A partir de ce moment, si on fréquente la haute, il faut se plier à ce qu'elle mange, à sa façon de concevoir le monde, ne pas exhiber son passé simple. Beaux vêtements de marque, chauffeur personnel, grand appartement surplombant la Tamise, parties de chasse.



Si Chris Wilton finit comme enchaîné à sa nouvelle condition, ce n'est pas lui qui s'y est englué : Chloé a tissé chaque fil de la toile, encourageant son père à davantage forcer le jeune homme à se sentir redevable, mais sans que la jeune femme s'en rende compte.

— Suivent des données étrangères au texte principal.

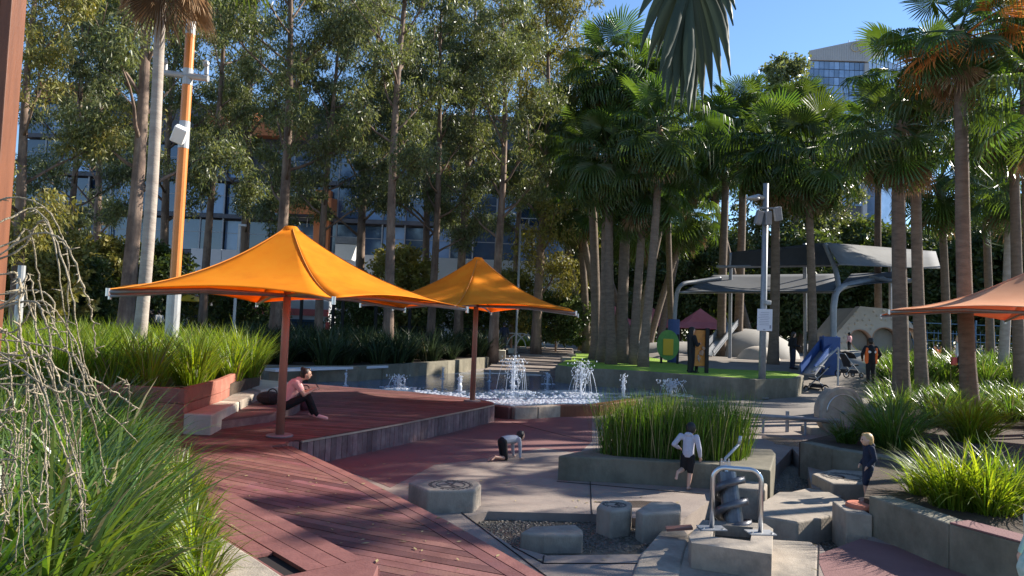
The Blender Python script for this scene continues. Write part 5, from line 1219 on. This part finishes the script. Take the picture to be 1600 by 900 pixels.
# ================================================================== fountain jets, foam and glint flecks
def jet(label, px, py, h, n, spread, d_off=0, thick=.035, seed=0):
    R = random.Random(seed + px); b = G(px, py, .3); jt = thing('fountain_jet', label, 'fountain jet', b, 'jets of the splash pool'); m = MB()
    k = 9; m.tube([(b.x + R.uniform(-.015, .015), b.y, .29 + h * .8 * i / k) for i in range(k + 1)], [thick * (1 - .5 * i / k) * R.uniform(.6, 1.2) for i in range(k + 1)], 6); m.build('column', 'foam', jt, smooth=True); m = MB(); n = int(n * 1.8)
    for i in range(n):
        a = R.uniform(0, 2 * PI); t = R.random() ** .6; z = .3 + h * t * R.uniform(.9, 1.05); rr = spread * R.random() * (.25 + .9 * t)
        s = R.uniform(.007, .019) * (1.4 if R.random() < .12 else 1); m.ball((b.x + math.cos(a) * rr, b.y + math.sin(a) * rr, z), s, 5, (1, 1, R.uniform(1, 2.2)))
    for i in range(int(spread * 26)):
        a = R.uniform(0, 2 * PI); hz_ = h * R.uniform(.55, 1.0); rr = spread * R.uniform(.4, 1.3); m.tube([(b.x + math.cos(a) * rr * q, b.y + math.sin(a) * rr * q, .3 + hz_ * (1 - (2 * q - .9) ** 2) * 1.0 if q > .05 else .3 + hz_ * .3) for q in np.linspace(.12, .95, 9)], [.004 + .006 * R.random() for _ in range(9)], 4)
    for i in range(n // 2):
        a = R.uniform(0, 2 * PI); rr = spread * 1.6 * R.random(); m.ball((b.x + math.cos(a) * rr, b.y + math.sin(a) * rr, .31), R.uniform(.02, .05), 5, (1.6, 1.2, .35))
    m.build('spray', 'foam', jt, smooth=True)['kind'] = 'stuff'
jet('tallest splashing fountain jet in the middle of the pool', 802, 612, 1.2, 170, .5, thick=.05)
jet('fountain jet breaking into drops beside the turf wall', 908, 616, 1.15, 150, .45, thick=.045)
jet('short white bubbling jet left of the second umbrella pole', 718, 612, .55, 50, .1, thick=.09)
jet('misty low jet at the left of the pool', 622, 606, .45, 90, .4)
jet('thin stub jet near the seated woman', 540, 603, .5, 14, .05, thick=.05)
jet('foaming splash just behind the reeds', 1048, 617, .55, 150, .5, thick=.06)
jet('white spurt rising behind the left end of the reeds', 974, 620, .75, 50, .15, thick=.06)
jet('small thin jet behind the second umbrella pole', 765, 596, .5, 12, .06)
jet('tiny jet left of the misty one near the far wall', 692, 592, .5, 12, .05)
jet('small bubbling spurt right of the tallest jet', 855, 600, .45, 30, .2)
m = MB(); R = random.Random(2)
for i in range(1500):
    px = R.uniform(648, 935); e_ = np.interp(px, [648, 700, 765, 800, 860, 930], [615.5, 622, 629.5, 633, 630, 629]); py = e_ - abs(R.gauss(0, 1)) * np.interp(px, [648, 720, 935], [4, 5, 7]) - .3
    if py < 606: continue
    p = G(px, py, .304); s = R.uniform(.01, .05); m.ball((p.x, p.y, p.z), s, 4, (1.6, 1.1, .35))
o = m.build('foam', 'foam'); o['kind'] = 'stuff'; tag(o, 'white foam flecks along the near edge of the pool')  # flecks model foam and also stand in for sun glints on ripples
m = MB()
for i in range(2500):
    px, py = R.uniform(740, 1060), R.uniform(800, 862); p = G(px, py, -.11)
    if p.x > 2.3 or not inpoly(p.x, p.y, [(q.x, q.y) for q in BED]): continue
    s = R.uniform(.008, .022); m.ball((p.x, p.y, -.108), s, 4, (1.2, 1, .6))
for i in range(1600):
    px, py = R.uniform(1200, 1350), R.uniform(740, 868); p = G(px, py, -.26)
    if p.x < 2.3 or not inpoly(p.x, p.y, [(q.x, q.y) for q in BED]): continue
    s = R.uniform(.008, .022); m.ball((p.x, p.y, -.258), s, 4, (1.2, 1, .6))
o = m.build('stream_gravel', 'gravel'); o['kind'] = 'stuff'; tag(o, 'wet gravel lying in the stream bed between the blocks')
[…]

Nola est bien sûr similaire à Chris : elle vient du Colorado, sa mère avait des problèmes avec la bouteille, la jeune fille a les pieds sur Terre, a besoin de quelques gouttes d'alcool pour délier sa langue, et même se prêter au jeu de la séduction avec Chris. Chris et Nola sont deux victimes de leur chance, deux pantins qui ne s'en aperçoivent même pas, pour satisfaire un bonheur qui n'est pas directement de leur ressort, malgré eux parfois. Peut-on quand même parler de chance pour eux?
Il est prévisible que ces deux êtres (Chris et Nola) nouent une relation basée sur une Passion sans bornes, que Chris ne vit jamais avec Chloe, même sous une forme atténuée, alors que Nola regorge de sensualité, de désirs insolites et de parties de jambes en l'air avec Tom. Mais la surprise ne réside pas dans les ébats, mais plutôt dans la conclusion de l'histoire, brutale, mais magistrale.

So tell me, what's a beautiful young American ping-pong player doing here mingling among the British upper class?

Woody Allen, très shakespearien dans son scénario, sa réalisation, son histoire, sa présentation de personnages, avait sans doute l'intention d'évoquer à quel point la vie tient parfois à une question de chance, être au bon endroit au bon moment. Un regard sur l'accession à une haute sphère de quelqu'un de presque anonyme, et les conséquences qui en découlent, surtout lorsque le tout est vécu par un homme qui a toujours invoqué son désir d'aller plus loin, de voir plus, persuadé que la vie devait lui apporter mieux.
Match Point est une incitation à l'opéra, à la volupté de Johansson, à l'étrangeté de Rhys Meyers, et à une réflexion sur le poids de la chance dans la vie.